AIM OF THE TASK: Reproduce the entries below in full, word for word.

═════ RECORD EXTRACTS ═════

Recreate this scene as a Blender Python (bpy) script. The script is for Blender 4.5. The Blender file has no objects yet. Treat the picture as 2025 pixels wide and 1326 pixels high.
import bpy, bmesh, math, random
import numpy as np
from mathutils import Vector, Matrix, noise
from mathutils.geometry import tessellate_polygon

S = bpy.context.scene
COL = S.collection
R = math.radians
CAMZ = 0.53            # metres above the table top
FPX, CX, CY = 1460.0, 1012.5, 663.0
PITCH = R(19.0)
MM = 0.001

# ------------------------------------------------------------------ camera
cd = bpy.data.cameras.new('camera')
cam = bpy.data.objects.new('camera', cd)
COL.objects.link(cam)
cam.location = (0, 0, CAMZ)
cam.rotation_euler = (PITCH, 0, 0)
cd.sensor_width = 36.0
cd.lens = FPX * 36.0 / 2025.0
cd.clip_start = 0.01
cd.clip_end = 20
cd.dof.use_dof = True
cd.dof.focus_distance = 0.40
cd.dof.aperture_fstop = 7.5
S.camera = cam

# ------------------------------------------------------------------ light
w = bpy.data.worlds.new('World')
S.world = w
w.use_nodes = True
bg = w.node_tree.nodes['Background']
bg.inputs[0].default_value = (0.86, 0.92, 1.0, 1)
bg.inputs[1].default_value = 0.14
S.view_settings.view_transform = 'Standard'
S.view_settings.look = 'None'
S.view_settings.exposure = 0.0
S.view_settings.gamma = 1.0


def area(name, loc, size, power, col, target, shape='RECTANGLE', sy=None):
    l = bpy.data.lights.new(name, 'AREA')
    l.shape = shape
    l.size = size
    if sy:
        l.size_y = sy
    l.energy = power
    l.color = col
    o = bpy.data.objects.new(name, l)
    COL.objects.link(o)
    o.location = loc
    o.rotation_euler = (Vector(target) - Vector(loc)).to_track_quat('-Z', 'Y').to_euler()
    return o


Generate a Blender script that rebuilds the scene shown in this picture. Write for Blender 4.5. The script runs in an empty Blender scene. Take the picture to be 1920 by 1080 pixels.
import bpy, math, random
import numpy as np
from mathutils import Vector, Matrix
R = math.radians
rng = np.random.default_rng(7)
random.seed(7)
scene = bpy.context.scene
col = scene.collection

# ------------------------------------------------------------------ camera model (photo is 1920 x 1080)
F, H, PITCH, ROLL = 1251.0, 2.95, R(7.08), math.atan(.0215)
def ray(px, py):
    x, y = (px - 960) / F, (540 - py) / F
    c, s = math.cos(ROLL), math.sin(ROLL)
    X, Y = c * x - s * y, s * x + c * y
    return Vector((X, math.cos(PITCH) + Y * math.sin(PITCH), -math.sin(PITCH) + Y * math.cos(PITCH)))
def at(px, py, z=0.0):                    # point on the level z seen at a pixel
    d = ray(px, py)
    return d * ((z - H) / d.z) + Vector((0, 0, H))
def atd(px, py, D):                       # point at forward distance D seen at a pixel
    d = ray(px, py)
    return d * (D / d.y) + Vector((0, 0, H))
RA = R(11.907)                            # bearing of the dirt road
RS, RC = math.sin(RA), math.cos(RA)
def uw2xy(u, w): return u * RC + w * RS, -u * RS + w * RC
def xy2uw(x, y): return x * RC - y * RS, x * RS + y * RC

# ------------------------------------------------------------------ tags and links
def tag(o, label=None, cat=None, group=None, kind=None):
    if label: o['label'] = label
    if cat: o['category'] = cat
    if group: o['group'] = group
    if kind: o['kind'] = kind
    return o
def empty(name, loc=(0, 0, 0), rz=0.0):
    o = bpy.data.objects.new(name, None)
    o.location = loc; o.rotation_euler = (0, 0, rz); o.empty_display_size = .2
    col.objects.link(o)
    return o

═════

REPLY TO THE TASK:
Recreate this scene as a Blender Python (bpy) script. The script is for Blender 4.5. The Blender file has no objects yet. Treat the picture as 2025 pixels wide and 1326 pixels high.
import bpy, bmesh, math, random
import numpy as np
from mathutils import Vector, Matrix, noise
from mathutils.geometry import tessellate_polygon

S = bpy.context.scene
COL = S.collection
R = math.radians
CAMZ = 0.53            # metres above the table top
FPX, CX, CY = 1460.0, 1012.5, 663.0
PITCH = R(19.0)
MM = 0.001

# ------------------------------------------------------------------ camera
cd = bpy.data.cameras.new('camera')
cam = bpy.data.objects.new('camera', cd)
COL.objects.link(cam)
cam.location = (0, 0, CAMZ)
cam.rotation_euler = (PITCH, 0, 0)
cd.sensor_width = 36.0
cd.lens = FPX * 36.0 / 2025.0
cd.clip_start = 0.01
cd.clip_end = 20
cd.dof.use_dof = True
cd.dof.focus_distance = 0.40
cd.dof.aperture_fstop = 7.5
S.camera = cam

# ------------------------------------------------------------------ light
w = bpy.data.worlds.new('World')
S.world = w
w.use_nodes = True
bg = w.node_tree.nodes['Background']
bg.inputs[0].default_value = (0.86, 0.92, 1.0, 1)
bg.inputs[1].default_value = 0.14
S.view_settings.view_transform = 'Standard'
S.view_settings.look = 'None'
S.view_settings.exposure = 0.0
S.view_settings.gamma = 1.0


def area(name, loc, size, power, col, target, shape='RECTANGLE', sy=None):
    l = bpy.data.lights.new(name, 'AREA')
    l.shape = shape
    l.size = size
    if sy:
        l.size_y = sy
    l.energy = power
    l.color = col
    o = bpy.data.objects.new(name, l)
    COL.objects.link(o)
    o.location = loc
    o.rotation_euler = (Vector(target) - Vector(loc)).to_track_quat('-Z', 'Y').to_euler()
    return o


Generate a Blender script that rebuilds the scene shown in this picture. Write for Blender 4.5. The script runs in an empty Blender scene. Take the picture to be 1920 by 1080 pixels.
import bpy, math, random
import numpy as np
from mathutils import Vector, Matrix
R = math.radians
rng = np.random.default_rng(7)
random.seed(7)
scene = bpy.context.scene
col = scene.collection

# ------------------------------------------------------------------ camera model (photo is 1920 x 1080)
F, H, PITCH, ROLL = 1251.0, 2.95, R(7.08), math.atan(.0215)
def ray(px, py):
    x, y = (px - 960) / F, (540 - py) / F
    c, s = math.cos(ROLL), math.sin(ROLL)
    X, Y = c * x - s * y, s * x + c * y
    return Vector((X, math.cos(PITCH) + Y * math.sin(PITCH), -math.sin(PITCH) + Y * math.cos(PITCH)))
def at(px, py, z=0.0):                    # point on the level z seen at a pixel
    d = ray(px, py)
    return d * ((z - H) / d.z) + Vector((0, 0, H))
def atd(px, py, D):                       # point at forward distance D seen at a pixel
    d = ray(px, py)
    return d * (D / d.y) + Vector((0, 0, H))
RA = R(11.907)                            # bearing of the dirt road
RS, RC = math.sin(RA), math.cos(RA)
def uw2xy(u, w): return u * RC + w * RS, -u * RS + w * RC
def xy2uw(x, y): return x * RC - y * RS, x * RS + y * RC

# ------------------------------------------------------------------ tags and links
def tag(o, label=None, cat=None, group=None, kind=None):
    if label: o['label'] = label
    if cat: o['category'] = cat
    if group: o['group'] = group
    if kind: o['kind'] = kind
    return o
def empty(name, loc=(0, 0, 0), rz=0.0):
    o = bpy.data.objects.new(name, None)
    o.location = loc; o.rotation_euler = (0, 0, rz); o.empty_display_size = .2
    col.objects.link(o)
    return o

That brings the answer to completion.